Like with what we saw at the 2018 Olympics, when you take away the top talent, you can close the gap a little bit a create a truly compelling product. Of course, you won't get the highest-quality hockey you could ask for, but you're getting competitive, tight action on a large scale with the most teams of any international hockey event with 16.

A tournament of this magnitude would be better with players like Connor McDavid, Alex Ovechkin and Patrick Kane every single year, but it's unrealistic, too. The NHL's late start and subsequent later end means players are either still in the Stanley Cup playoffs or choosing to stay home after a grueling 82-game regular season schedule - the longest in hockey. The European leagues have been done for a while and the players have been waiting their turn for a shot at a championship.

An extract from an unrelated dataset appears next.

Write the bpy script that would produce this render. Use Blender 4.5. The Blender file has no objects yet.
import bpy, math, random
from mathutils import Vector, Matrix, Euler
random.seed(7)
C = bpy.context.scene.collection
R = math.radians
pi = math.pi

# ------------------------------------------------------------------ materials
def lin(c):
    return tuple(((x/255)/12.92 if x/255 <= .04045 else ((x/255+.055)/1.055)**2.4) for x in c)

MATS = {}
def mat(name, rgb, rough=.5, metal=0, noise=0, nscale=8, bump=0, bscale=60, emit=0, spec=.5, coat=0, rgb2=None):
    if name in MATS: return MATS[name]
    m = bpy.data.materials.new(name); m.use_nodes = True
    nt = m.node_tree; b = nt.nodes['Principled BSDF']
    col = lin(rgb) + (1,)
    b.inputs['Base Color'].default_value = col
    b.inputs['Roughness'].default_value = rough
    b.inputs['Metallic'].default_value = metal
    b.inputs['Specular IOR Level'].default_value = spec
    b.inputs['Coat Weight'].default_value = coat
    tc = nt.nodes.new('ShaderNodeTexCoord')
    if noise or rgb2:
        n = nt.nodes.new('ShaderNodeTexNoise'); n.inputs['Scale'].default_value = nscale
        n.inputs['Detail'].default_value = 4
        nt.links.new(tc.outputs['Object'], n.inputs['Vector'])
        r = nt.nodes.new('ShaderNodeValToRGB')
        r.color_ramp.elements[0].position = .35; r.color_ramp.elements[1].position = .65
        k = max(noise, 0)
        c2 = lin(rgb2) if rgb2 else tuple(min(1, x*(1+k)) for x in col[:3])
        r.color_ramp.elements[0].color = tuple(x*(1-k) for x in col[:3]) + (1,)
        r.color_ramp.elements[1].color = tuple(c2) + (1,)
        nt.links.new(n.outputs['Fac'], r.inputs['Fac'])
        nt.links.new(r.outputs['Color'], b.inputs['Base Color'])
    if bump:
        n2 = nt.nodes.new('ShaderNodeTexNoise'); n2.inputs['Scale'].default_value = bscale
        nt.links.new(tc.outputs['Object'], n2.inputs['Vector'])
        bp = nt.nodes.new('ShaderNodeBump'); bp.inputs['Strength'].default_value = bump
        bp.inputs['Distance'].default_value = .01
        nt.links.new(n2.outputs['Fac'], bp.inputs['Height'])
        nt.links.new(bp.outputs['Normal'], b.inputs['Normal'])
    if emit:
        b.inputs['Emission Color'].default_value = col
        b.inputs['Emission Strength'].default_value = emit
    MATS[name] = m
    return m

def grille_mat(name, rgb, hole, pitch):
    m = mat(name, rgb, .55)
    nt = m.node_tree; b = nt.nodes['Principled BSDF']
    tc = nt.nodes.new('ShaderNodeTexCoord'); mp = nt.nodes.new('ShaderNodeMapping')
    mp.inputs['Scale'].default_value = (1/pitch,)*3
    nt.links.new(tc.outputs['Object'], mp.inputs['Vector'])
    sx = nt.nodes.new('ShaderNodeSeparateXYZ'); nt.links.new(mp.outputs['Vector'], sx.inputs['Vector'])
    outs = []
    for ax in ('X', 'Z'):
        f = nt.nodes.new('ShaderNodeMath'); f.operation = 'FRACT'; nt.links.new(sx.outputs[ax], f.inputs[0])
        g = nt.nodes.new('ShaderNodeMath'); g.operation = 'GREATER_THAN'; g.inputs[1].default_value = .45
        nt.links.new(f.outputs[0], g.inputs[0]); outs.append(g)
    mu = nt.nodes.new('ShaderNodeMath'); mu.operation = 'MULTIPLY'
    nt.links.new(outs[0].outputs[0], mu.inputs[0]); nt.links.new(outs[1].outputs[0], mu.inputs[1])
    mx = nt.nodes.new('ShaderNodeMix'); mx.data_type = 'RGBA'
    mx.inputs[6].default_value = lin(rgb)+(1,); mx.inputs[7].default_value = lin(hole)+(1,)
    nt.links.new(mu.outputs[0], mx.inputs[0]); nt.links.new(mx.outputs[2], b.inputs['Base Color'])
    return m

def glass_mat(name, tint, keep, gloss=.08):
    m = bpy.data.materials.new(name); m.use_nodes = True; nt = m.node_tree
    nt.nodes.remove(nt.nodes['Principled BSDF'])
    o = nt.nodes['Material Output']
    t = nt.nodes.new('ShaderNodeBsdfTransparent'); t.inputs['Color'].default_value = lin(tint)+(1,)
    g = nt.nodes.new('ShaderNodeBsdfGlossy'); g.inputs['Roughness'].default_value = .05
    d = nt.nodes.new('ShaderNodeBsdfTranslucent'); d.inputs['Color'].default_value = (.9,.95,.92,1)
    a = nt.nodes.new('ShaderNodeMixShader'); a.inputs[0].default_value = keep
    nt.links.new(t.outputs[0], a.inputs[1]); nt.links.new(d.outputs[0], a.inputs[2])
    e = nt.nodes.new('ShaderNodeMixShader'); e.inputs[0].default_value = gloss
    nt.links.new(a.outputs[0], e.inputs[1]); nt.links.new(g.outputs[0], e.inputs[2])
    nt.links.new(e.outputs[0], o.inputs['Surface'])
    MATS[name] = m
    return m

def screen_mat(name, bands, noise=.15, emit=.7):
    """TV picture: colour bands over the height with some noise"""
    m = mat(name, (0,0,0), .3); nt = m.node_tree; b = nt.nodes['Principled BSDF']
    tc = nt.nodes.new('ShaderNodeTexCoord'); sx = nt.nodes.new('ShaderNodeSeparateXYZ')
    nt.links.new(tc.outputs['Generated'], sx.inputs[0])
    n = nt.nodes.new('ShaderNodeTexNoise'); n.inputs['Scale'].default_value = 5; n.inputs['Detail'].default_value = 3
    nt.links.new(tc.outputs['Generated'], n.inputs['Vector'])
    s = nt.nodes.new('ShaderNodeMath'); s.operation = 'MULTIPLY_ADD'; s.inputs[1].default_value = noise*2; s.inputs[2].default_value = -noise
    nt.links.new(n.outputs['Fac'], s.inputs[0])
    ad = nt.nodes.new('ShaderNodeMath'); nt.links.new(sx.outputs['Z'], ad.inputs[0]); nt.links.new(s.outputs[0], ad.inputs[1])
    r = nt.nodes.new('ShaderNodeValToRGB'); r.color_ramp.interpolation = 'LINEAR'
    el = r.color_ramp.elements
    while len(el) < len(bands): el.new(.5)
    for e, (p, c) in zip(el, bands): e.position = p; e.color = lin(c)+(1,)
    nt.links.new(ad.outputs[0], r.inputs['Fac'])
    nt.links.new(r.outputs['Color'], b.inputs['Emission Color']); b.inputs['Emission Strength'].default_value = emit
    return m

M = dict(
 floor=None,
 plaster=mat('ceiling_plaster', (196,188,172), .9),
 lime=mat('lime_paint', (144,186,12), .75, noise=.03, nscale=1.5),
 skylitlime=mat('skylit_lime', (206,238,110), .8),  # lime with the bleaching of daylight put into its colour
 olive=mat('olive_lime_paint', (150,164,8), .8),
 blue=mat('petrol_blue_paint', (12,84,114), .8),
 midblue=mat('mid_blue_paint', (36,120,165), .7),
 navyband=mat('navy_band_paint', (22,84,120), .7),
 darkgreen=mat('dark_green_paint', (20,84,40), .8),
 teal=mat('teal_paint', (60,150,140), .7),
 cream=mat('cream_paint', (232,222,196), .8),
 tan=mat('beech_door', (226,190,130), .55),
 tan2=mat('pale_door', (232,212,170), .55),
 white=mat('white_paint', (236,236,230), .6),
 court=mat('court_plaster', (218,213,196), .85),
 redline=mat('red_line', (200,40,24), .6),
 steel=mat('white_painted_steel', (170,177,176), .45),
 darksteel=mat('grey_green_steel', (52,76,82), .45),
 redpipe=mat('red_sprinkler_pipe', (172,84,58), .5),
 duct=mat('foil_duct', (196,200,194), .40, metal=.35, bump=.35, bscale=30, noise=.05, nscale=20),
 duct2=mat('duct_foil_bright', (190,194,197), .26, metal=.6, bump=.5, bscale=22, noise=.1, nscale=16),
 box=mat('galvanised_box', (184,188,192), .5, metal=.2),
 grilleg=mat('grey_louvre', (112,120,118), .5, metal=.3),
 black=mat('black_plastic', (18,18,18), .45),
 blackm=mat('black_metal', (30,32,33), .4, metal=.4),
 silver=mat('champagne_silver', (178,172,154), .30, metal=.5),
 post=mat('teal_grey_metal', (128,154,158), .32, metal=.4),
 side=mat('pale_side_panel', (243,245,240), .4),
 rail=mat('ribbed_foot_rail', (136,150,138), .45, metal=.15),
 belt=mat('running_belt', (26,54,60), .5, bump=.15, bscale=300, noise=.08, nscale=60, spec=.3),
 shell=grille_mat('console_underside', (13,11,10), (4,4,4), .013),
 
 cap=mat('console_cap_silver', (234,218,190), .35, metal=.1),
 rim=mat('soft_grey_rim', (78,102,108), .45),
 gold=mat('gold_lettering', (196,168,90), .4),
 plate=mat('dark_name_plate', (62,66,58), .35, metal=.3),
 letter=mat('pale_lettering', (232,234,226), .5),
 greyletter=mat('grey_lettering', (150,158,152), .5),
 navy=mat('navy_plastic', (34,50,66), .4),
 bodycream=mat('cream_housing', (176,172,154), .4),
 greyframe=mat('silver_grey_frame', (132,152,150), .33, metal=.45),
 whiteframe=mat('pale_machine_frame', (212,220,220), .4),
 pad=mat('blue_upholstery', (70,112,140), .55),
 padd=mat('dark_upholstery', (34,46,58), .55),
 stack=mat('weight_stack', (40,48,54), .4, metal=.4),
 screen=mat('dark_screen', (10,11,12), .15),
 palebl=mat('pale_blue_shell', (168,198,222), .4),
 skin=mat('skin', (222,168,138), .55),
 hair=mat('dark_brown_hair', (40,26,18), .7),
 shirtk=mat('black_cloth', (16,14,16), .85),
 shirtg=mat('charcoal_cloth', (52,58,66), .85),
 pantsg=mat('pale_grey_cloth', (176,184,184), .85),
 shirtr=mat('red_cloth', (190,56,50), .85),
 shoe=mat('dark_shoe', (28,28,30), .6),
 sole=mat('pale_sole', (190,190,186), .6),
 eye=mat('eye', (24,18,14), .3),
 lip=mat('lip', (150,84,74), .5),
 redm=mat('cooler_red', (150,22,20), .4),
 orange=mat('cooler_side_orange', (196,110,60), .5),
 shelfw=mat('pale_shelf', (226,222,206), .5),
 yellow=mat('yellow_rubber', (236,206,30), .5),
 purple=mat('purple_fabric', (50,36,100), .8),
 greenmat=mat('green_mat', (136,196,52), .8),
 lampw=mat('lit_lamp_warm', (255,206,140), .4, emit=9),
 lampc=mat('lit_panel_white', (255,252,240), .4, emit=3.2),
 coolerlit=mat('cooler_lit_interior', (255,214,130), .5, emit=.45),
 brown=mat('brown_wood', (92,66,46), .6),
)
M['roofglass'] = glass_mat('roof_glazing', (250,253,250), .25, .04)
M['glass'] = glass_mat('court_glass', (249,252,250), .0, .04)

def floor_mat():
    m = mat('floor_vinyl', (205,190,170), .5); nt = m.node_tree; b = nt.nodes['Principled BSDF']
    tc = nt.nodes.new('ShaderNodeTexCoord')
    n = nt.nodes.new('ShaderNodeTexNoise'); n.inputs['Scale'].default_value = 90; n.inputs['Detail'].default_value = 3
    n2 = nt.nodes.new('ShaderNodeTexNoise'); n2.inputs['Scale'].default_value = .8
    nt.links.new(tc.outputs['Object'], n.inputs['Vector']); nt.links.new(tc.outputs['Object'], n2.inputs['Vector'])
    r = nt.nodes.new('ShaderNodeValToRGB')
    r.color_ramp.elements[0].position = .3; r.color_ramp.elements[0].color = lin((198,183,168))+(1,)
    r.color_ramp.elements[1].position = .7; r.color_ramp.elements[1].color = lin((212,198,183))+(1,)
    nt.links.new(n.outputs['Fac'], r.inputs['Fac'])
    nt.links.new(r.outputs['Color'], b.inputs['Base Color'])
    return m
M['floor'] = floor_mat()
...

The North American teams typically have never taken this tournament as seriously as Europe, and it's not hard to see why. Many of the continent's top stars are still busy. There's enough late-night playoff hockey to keep you occupied. And the early morning starts don't exactly bode well for a North American audience, so many diehard fans dismiss the tournament for that reason.

An ideal world would have the best-on-best taking part. If all goes well, at least we'll get that for the 2022 Olympics in China and maybe in a few years at a revived World Cup. But the men's World Championship is held at a tough time for the planet's top stars to be there, so we have to make do since there aren't many other times that benefit the majority than the one we have right now.

All teams are impacted by missing players. Latvia losing Elvis Merzlikins means a lot more than Canada not having Carey Price or the United States not having Connor Hellebuyck. But when there's a championship on the line, the players will do whatever it takes to win - and this year has been a treasure trove of heartwarming moments of underdog nations pulling off big upsets, often for the first time against their opponents.

Would a year featuring top talent produce this many crazy outcomes? Probably not, but that's the beauty of this tournament. You truly don't know what to expect on a given day. When the top three in Group B play are Latvia, Germany and Kazakhstan after four days of action, you know it's been a wild run.

The scenes in Latvia were incredible after the historic first win against Canada. Even though no fans could see the game in person on home ice, the win meant so much for the nation that Riga was sent into the streets to celebrate for hours on end. And like all the underdog nations that have pulled off incredible wins, the hope is that exposure at that level against top countries will help spark an interest in young kids to want to play the game. That's more important than seeing the same teams win year after year.

The World Championship is great because you truly have to expect the unexpected. That's been the theme in Riga, and after over a year of major events getting canceled on a near-weekly basis, it's nice to see top-level international hockey creating the usual drama we expect from an event of this size.